** RECORDED DATA **
..........
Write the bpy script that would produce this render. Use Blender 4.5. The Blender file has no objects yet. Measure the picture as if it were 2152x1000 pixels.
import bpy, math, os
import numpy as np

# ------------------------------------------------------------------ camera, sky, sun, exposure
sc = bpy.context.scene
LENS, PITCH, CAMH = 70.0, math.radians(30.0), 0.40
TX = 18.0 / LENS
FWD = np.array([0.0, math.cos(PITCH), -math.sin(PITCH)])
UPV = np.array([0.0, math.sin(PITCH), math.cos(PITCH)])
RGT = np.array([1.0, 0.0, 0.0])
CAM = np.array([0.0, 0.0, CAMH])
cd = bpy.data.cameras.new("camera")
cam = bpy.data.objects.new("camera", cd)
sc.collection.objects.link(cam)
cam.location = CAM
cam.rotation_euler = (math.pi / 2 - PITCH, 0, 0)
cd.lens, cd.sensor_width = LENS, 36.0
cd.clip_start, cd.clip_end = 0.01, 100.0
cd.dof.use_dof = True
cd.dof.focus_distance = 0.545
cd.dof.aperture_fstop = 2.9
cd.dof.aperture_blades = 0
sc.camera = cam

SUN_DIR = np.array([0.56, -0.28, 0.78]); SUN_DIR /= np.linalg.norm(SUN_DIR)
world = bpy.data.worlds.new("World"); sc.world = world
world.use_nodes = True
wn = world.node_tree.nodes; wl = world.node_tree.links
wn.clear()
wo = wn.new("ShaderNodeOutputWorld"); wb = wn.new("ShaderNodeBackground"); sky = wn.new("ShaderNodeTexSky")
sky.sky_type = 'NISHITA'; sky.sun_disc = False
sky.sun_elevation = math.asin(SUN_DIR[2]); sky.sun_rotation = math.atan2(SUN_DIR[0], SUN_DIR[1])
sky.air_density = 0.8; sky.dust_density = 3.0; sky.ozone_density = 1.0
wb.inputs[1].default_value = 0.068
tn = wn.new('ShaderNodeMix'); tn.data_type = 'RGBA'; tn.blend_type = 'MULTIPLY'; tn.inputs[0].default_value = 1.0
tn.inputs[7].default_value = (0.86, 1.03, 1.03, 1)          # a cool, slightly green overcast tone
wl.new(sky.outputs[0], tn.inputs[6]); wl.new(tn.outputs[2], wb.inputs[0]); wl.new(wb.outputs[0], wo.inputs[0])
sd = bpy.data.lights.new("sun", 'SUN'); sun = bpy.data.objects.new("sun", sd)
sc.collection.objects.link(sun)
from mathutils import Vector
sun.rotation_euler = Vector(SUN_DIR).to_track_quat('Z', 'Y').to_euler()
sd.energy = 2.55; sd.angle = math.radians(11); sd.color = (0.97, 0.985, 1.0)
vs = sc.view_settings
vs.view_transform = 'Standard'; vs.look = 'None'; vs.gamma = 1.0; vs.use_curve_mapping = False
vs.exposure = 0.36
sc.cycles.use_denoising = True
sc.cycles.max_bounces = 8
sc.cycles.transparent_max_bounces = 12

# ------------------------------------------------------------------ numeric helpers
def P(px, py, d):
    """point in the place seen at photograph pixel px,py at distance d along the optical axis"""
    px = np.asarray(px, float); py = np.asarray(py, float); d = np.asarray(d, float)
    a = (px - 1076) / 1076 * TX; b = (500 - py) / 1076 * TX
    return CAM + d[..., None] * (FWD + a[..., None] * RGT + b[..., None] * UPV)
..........
** DESCRIPTION OF THE TASK **
Begin with the first line of the listing and copy exactly through the line that contains "sc.camera = cam", please, keeping both ends and leaving out everything after.

** RESULT **
Write the bpy script that would produce this render. Use Blender 4.5. The Blender file has no objects yet. Measure the picture as if it were 2152x1000 pixels.
import bpy, math, os
import numpy as np

# ------------------------------------------------------------------ camera, sky, sun, exposure
sc = bpy.context.scene
LENS, PITCH, CAMH = 70.0, math.radians(30.0), 0.40
TX = 18.0 / LENS
FWD = np.array([0.0, math.cos(PITCH), -math.sin(PITCH)])
UPV = np.array([0.0, math.sin(PITCH), math.cos(PITCH)])
RGT = np.array([1.0, 0.0, 0.0])
CAM = np.array([0.0, 0.0, CAMH])
cd = bpy.data.cameras.new("camera")
cam = bpy.data.objects.new("camera", cd)
sc.collection.objects.link(cam)
cam.location = CAM
cam.rotation_euler = (math.pi / 2 - PITCH, 0, 0)
cd.lens, cd.sensor_width = LENS, 36.0
cd.clip_start, cd.clip_end = 0.01, 100.0
cd.dof.use_dof = True
cd.dof.focus_distance = 0.545
cd.dof.aperture_fstop = 2.9
cd.dof.aperture_blades = 0
sc.camera = cam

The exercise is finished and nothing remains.